Milano, 19 dicembre 2011 - Fernando Ornaghi punta l’indice sul numero civico 393: «Lì a pianterreno sono nato io». Era il 1948, e la cascina Gobba aveva almeno un secolo e un marchio salvavita: monumento nazionale intoccabile. Era successo di tutto lì dentro e lì a fianco, lì davanti e poco più in là, nella frazione dell’ex comune di Crescenzago, giù, in fondo a via Padova, dove il piccolo Naviglio vira a sinistra e saluta da vicino il Lambro. Non si chiamava nemmeno via Padova, un tempo. Su quella lunghissima strada che da piazzale Loreto portava a Venezia da una parte, e a Lecco dall’altra, erano passate carrozze di generali napoleonici e conti, nobili e illuminati scrittori. Prima, molto tempo prima, sulla Martesana ci navigò Leonardo.

Dopo, molto tempo dopo, Cascina Gobba diventerà nota per essere la fermata della linea 2 della metropolitana e un gomitolo di asfalto, tangenziali e ponti che conducono da un lato all’ospedale San Raffaele e al residence di via Olgettina, e dall’altro ancora agli studi Mediaset di Cologno Monzese. Quegli studi una volta si chiamavano Cinelandia e negli anni ’60 e ’70 facevano concorrenza a Cinecittà perchè qui nacque Carosello. Alla trattoria La Gobba, tagliata a fette per costrurci addosso la tangenziale, Ernesto Calindri, Gino Bramieri, Tino Scotti, Sandra Mondaini e Tino Buazzelli ci andavano a mangiare nelle pause delle riprese. Sessanta anni prima, altri commensali erano seduti a godersi lo spettacolo dell’invenzione dell’ingegnere Enrico Forlanini: il primo dirigibile “Leonardo da Vinci” in volo su quelle terre di confine che alla domenica adesso sono una caotica fiera dell’Est.


Fernando Ornaghi cammina lungo il percorso della memoria, davanti a quei tre edifici (biscottificio, cascina e trattoria l’uno a ridosso dell’altro), dove i suoi bisnonni, nonni e zii hanno costruito altri cinquant’anni di storia, se mai ce ne fosse stato bisogno.
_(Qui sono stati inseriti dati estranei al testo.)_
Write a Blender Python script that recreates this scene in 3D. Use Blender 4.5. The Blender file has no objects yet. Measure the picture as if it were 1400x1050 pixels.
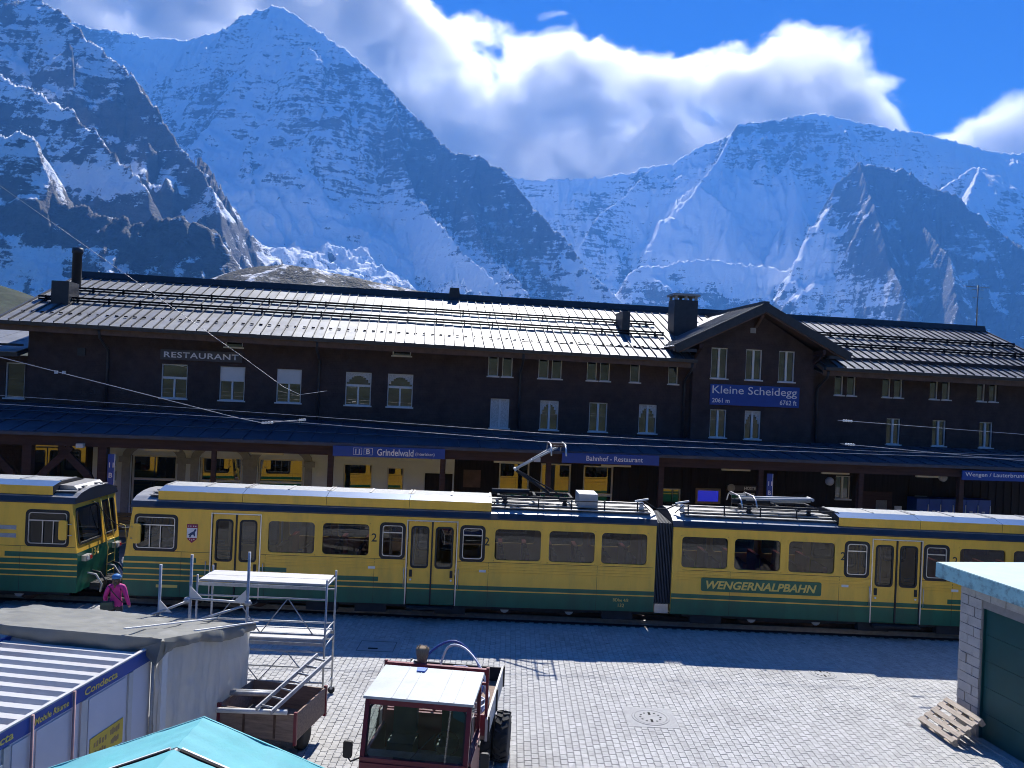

Perchè Crescenzago, oggi quartiere periferico di Milano, è stato il borgo degli inventori, degli uomini giusti e della civiltà che ha fatto grande l’Italia. Ora c’è un parcheggio caotico dove Pietro Sada, nel 1915, inventò la carne in scatola che più tardi diventerà la Simmenthal. Metri più in là «giù del pont» di piazza Costantino, vicino alla «Cà del Comùn», c’è Villa Lecchi, dove dormì l’imperatore d’Austria Francesco I e che il caritatevole Enrico Mangili trasformerà in tessitura, nel borgo dei lavandai, e un bel giorno del 1875, coi fogli utilizzati come lettiere per i bachi da seta, inventerà i coriandoli per il Carnevale. Anche Primo Levi passò di lì. Lavorava in via Meucci nell’azienda che produceva Formitrol e Ovomaltina. Di quel borgo scrisse: «Tu forse non l’avevi mai pensato, ma il sole sorge pure a Crescenzago».


Da sempre Crescenzago era la riviera di Milano. In una delle ville che ancora si affacciano austere sulla Martesana, abitò il generale napoleonico Pino, che a suon di onori, nel 1814 comprerà villa d’Este a Cernobbio e suonerà la chitarra accompagnato al violino nientepopodimeno che da Nicolò Paganini. Con il progresso, la fisionomia di quel fazzoletto calpestato da tanti personaggi illustri cambiò per sempre. Cancellati i tram delle linee celeri dell’Adda che scaricavano i pendolari proprio davanti alla cascina, arrivò il declino su tutto, ma non sul “393”, nel cui cortile la vita non si è mai spenta. Dal gobbetto che ha dato il nome bislacco alla zona, ne è passata di acqua sotto il ponte di un Lambro oggi grigio e maleodorante. Ucciso misteriosamente l’ultimo titolare dell’osteria (appena rilevata da peruviani dopo 30 anni di abbandono), girata la fiction sulla strage di Erba nel cortile della cascina, la terra di confine non può morire: Fernando Ornaghi ne ha fatto un sito (www.lagobba.it) straordinario. In fondo è lui il monumento nazionale della «Goeubba».